The mundane and real, drawn into Mahler’s work through a host of particular references and topical allusions, become material for a musical critique of representation. This is what binds Mahler to both the romantic and the modern and the modern to the postmodern — its simultaneous presentation of the limits of representation and its fictional enactment of a content that should not be possible.


  • It is no accident that Mahler concentrated his creative effort on symphonic composition; his work was a self-conscious but impossible project to reconfigure Beethoven’s affirmation of the transcendent logic of Idealism. 

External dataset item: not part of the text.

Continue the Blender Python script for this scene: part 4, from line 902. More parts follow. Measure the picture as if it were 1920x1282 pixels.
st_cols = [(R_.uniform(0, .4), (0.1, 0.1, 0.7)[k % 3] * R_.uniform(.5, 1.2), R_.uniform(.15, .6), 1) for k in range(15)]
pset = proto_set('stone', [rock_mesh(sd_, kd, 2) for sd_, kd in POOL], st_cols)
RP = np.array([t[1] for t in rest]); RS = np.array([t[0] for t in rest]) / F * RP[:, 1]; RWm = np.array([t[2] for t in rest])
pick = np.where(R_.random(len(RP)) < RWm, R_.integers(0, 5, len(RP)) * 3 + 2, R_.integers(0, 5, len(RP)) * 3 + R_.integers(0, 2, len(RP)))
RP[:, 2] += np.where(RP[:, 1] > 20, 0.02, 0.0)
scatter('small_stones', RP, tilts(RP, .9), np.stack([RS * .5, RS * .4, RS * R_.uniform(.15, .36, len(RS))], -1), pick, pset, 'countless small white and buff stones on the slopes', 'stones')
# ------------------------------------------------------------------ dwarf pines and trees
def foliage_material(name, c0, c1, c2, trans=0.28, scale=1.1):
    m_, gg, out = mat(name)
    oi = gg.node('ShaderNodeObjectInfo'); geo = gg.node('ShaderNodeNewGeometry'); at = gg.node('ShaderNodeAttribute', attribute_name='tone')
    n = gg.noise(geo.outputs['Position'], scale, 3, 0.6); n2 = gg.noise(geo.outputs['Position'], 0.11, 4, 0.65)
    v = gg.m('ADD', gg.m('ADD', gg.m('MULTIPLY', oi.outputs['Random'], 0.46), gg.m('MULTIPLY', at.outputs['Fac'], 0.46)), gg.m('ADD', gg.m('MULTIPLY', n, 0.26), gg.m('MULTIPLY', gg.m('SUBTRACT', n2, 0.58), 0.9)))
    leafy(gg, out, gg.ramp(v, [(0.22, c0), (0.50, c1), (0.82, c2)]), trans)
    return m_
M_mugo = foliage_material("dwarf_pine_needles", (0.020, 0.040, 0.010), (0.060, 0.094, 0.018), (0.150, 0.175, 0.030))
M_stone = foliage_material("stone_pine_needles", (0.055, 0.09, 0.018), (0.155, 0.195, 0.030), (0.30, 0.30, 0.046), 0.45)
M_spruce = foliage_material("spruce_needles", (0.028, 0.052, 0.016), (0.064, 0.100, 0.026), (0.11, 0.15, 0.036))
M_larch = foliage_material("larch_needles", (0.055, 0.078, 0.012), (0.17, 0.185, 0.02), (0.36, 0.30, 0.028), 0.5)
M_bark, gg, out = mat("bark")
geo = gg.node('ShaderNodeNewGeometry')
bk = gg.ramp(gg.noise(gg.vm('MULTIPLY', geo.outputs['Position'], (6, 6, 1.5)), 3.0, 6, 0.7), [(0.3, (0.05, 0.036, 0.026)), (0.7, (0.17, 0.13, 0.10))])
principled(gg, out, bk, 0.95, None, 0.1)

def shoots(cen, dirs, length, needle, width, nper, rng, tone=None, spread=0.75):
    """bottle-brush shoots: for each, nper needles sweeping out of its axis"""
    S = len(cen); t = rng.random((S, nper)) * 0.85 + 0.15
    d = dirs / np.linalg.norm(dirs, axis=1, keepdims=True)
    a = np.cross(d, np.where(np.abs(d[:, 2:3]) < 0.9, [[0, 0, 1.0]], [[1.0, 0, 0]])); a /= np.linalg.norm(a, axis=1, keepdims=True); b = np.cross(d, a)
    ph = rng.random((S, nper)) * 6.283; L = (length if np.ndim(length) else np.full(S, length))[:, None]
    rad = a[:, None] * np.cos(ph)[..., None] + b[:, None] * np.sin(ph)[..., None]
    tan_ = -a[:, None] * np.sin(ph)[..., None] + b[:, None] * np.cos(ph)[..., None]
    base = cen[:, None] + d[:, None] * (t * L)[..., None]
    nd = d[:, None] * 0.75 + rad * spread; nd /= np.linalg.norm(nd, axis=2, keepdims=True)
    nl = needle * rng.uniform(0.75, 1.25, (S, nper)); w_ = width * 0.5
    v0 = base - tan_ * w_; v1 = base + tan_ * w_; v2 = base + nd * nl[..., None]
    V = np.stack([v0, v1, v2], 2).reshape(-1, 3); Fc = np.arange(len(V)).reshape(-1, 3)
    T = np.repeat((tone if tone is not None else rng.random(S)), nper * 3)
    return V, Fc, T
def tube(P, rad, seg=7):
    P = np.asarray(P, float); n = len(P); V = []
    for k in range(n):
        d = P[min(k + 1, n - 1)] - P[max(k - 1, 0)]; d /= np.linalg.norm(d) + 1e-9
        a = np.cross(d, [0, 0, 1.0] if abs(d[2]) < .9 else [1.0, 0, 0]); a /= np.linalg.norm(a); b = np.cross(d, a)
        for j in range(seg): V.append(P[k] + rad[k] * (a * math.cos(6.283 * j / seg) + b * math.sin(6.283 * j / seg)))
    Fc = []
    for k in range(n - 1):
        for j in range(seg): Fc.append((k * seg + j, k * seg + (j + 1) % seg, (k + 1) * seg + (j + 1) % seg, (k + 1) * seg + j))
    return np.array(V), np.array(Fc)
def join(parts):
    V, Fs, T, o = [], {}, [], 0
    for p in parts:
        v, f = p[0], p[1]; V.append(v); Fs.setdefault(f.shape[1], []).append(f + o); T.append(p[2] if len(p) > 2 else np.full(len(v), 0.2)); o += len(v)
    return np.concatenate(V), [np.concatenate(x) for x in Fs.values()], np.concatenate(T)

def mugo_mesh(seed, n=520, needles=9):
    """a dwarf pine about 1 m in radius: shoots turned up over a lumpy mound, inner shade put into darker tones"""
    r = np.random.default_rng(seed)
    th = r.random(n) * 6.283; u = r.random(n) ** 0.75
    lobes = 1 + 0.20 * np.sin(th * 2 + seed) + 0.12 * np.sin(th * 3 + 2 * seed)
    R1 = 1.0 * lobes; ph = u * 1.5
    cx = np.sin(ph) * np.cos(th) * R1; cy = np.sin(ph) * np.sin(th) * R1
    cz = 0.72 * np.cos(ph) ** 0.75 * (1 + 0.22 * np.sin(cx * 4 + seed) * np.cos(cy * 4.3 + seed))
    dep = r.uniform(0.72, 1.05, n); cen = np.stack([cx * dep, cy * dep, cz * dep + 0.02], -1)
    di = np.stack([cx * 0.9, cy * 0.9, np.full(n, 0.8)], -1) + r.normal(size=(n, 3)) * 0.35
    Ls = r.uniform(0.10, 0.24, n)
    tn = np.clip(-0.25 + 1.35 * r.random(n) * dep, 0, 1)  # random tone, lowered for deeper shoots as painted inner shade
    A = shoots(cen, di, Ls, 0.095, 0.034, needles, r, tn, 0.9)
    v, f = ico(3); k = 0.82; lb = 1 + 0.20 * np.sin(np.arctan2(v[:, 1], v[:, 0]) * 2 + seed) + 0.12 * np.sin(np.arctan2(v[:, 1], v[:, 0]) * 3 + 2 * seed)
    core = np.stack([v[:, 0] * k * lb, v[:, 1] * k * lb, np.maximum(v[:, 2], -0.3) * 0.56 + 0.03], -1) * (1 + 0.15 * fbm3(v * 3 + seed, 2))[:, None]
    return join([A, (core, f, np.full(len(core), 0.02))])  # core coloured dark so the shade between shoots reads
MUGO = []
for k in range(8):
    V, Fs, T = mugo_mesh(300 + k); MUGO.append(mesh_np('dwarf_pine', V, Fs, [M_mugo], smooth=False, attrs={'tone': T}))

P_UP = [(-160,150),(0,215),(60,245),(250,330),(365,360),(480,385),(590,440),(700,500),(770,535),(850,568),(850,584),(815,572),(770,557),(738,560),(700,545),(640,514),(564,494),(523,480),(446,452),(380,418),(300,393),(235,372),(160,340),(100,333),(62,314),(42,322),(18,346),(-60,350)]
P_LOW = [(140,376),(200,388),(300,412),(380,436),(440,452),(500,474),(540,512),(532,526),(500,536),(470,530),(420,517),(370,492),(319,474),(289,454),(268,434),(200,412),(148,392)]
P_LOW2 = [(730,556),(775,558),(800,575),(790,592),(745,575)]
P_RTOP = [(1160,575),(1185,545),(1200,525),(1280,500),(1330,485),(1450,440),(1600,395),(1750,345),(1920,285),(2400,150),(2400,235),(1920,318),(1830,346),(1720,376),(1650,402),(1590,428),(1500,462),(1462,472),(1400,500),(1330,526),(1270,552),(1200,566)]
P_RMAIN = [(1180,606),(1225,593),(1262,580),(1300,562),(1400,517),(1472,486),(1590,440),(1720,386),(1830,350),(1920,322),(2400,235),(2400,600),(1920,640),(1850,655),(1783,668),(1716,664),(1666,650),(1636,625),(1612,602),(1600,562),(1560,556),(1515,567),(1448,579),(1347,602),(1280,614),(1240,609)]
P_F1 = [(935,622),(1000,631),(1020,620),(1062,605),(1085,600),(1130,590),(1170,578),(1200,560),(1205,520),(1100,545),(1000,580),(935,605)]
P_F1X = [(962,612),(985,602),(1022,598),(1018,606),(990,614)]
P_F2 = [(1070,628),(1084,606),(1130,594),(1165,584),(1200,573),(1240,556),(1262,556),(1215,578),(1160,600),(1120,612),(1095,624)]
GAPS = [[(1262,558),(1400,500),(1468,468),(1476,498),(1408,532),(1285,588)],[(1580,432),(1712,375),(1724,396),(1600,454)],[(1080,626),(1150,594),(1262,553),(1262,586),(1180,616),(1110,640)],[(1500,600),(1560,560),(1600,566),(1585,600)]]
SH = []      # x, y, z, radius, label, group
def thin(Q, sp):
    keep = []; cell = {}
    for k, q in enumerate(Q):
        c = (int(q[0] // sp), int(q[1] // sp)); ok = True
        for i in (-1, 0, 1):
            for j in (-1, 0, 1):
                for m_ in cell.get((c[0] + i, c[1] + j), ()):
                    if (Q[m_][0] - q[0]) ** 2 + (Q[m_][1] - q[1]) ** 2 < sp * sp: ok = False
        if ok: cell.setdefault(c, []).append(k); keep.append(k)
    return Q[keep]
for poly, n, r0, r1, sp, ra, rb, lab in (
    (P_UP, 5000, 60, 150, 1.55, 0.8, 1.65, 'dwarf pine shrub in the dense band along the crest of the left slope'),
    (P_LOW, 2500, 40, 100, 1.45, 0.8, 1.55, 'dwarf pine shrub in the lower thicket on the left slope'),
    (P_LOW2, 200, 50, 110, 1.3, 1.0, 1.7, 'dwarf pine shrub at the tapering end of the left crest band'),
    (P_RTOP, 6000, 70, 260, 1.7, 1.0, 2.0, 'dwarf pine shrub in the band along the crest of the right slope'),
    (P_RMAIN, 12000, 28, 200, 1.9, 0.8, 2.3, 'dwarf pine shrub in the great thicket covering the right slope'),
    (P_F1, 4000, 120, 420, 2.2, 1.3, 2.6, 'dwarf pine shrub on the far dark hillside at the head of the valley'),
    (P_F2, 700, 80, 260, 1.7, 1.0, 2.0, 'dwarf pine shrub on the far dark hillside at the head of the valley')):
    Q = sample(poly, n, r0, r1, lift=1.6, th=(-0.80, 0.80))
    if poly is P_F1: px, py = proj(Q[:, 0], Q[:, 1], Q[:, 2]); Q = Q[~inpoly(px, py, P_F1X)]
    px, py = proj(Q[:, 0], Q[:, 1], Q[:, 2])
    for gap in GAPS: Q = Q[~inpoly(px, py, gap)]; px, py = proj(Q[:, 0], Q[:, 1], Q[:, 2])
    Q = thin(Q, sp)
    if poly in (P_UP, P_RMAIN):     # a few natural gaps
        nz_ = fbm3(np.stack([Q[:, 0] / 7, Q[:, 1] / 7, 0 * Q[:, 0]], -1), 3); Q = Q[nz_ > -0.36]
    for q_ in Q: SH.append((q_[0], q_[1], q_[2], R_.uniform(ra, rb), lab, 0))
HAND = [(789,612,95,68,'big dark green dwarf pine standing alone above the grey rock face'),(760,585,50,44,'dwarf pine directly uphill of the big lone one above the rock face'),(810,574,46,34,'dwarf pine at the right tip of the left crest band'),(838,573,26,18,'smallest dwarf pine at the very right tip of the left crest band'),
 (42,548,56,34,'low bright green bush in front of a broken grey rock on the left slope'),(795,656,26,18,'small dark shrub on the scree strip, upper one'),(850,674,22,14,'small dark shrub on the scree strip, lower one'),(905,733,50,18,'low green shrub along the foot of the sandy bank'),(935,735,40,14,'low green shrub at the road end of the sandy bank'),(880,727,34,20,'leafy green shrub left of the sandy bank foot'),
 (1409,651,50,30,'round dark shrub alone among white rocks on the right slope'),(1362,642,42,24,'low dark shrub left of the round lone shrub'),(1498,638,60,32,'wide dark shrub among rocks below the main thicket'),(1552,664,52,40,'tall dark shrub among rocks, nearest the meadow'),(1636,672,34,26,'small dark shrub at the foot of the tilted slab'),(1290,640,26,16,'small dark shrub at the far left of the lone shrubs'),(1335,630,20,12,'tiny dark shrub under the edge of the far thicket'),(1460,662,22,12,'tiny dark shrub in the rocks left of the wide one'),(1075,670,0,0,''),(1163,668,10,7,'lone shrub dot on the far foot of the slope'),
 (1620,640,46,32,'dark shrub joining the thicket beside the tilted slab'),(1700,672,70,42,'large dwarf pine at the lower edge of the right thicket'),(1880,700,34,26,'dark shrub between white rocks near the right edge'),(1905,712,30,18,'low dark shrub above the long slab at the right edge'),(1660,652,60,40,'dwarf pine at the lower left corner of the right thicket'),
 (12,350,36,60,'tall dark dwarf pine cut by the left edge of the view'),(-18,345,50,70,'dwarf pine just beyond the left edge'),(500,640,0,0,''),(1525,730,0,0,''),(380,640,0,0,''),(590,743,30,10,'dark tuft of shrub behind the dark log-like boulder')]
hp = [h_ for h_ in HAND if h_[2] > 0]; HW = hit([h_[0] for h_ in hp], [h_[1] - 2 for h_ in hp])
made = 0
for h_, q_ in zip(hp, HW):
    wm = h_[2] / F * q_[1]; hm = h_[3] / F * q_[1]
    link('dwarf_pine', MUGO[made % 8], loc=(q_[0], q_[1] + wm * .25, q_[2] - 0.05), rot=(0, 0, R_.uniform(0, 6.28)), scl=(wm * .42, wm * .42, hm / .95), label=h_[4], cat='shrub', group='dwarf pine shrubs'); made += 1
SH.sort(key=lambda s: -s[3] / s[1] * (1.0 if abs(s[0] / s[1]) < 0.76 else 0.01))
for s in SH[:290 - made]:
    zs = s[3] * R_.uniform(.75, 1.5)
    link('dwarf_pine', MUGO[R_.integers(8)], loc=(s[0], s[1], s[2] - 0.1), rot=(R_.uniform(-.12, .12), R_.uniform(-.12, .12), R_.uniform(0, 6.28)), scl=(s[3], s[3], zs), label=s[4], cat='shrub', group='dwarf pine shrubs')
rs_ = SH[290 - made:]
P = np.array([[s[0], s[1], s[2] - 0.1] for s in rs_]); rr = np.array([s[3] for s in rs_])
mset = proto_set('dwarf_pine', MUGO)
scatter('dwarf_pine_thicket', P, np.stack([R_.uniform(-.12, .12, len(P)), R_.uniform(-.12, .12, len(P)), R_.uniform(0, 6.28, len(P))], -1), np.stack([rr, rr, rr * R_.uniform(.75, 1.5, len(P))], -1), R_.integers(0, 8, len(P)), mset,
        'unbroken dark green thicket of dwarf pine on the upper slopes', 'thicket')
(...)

  • Mahler’s musical voice is strained because it is caught in the tension between expression and construction, between a romantic aesthetic of representation and a modernist awareness of the gap between signifiers and signifieds. Mahler was a romantic who wrestled with the loss of innocence that comes with such awareness. At times, the effect is humorous or ironic, in a playful sense; at others, it urges the listener to believe even while acknowledging that its terms should no longer be believable. The central category of all art — its illusory “as if ”— is thus brought to a heightened state of self-reflection in Mahler’s music. 


  • What distinguishes Mahler’s music above all is the intensity with which acts of expression continue in the face of their own deconstruction. Mahler’s music shares with the irony of early romanticism and the irony of modernism a radical self-critique of its own musical language and all its inherited expressive rhetoric.


  • Mahler’s music is not, in the end, postmodern; it does not defer to the conventionality of language. It comes closer to an essentially existential conundrum, to attempt to speak while knowing the inadequacy of speech. This, rather than any soft-focus view of Mahler as romantic, accounts for our continuing fascination.